JOYFUL NOISE RECORDS
2009
Tea Tornado
About This Album
"You can't understand my evil/It hides in the depths of my grey matter," sings Jorma Whittaker on Tea Tornado, and he's right: years after Marmoset's compulsively oddball debut, Today It's You, the band's collision of super-simple melodies and cryptic charm remains as mysterious as ever. That oddness is a blessing and a curse, sometimes delivering delightfully bent art pop and other times serving up riddles whose answers are locked away in the band's brains. However, on Tea Tornado, Marmoset downplay that unpredictability a tad more than they did on Florist Fired.
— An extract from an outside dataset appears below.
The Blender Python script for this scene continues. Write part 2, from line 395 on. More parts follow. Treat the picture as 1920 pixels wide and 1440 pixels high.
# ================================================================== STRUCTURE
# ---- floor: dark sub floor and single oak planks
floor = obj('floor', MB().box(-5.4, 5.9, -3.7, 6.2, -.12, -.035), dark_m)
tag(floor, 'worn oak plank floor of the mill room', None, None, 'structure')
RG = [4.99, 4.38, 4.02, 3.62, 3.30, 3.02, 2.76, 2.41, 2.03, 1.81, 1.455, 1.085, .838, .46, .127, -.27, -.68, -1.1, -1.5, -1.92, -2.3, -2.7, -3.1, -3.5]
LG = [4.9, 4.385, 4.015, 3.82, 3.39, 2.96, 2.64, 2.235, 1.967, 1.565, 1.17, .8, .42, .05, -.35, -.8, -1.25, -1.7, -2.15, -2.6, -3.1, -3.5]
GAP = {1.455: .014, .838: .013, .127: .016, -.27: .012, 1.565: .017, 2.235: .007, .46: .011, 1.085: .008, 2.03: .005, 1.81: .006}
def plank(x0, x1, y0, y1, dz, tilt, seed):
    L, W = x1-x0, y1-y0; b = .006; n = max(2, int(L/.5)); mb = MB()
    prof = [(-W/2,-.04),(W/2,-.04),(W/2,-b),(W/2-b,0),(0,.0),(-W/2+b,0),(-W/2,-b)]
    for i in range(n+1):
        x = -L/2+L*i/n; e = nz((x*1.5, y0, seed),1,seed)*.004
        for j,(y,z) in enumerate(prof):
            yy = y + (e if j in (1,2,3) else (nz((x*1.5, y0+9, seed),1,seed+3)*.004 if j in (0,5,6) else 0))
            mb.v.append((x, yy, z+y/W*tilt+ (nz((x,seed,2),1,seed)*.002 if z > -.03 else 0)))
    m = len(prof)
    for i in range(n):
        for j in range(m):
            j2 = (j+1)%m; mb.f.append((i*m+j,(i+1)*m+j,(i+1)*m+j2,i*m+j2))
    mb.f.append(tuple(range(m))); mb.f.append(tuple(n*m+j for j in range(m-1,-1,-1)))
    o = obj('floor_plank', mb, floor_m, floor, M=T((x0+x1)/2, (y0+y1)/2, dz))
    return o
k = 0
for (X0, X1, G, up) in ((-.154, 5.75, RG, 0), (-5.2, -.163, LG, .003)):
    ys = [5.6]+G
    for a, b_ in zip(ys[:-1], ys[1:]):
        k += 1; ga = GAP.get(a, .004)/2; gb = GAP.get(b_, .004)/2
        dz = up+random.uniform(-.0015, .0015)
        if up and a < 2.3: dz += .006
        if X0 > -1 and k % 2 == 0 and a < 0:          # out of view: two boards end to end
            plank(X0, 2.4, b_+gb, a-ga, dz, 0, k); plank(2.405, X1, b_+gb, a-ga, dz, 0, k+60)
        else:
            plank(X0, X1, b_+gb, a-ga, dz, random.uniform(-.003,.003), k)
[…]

The sprightly, snotty "Written Today," "Hallway"'s Anglophile garage rock, and the darkly catchy "Come with Me" -- which plays like late-'80s-style college rock never went away -- are all remarkably direct, providing guideposts for the stranger moments that inevitably follow. A fruit motif runs through some of the album's best songs, if only tangentially -- "Strawberry Shortcakes"' irresistible start-and-stop bassline and vaguely threatening singsong vocals make it a quintessential Marmoset song. On "Peach Cobbler," Whittaker seems to boil longing down to its purest essence, singing "You are pretty, you are strong and you are funny" before slipping into absurdity: "And I am the boy who found you/And turned it into peach cobbler.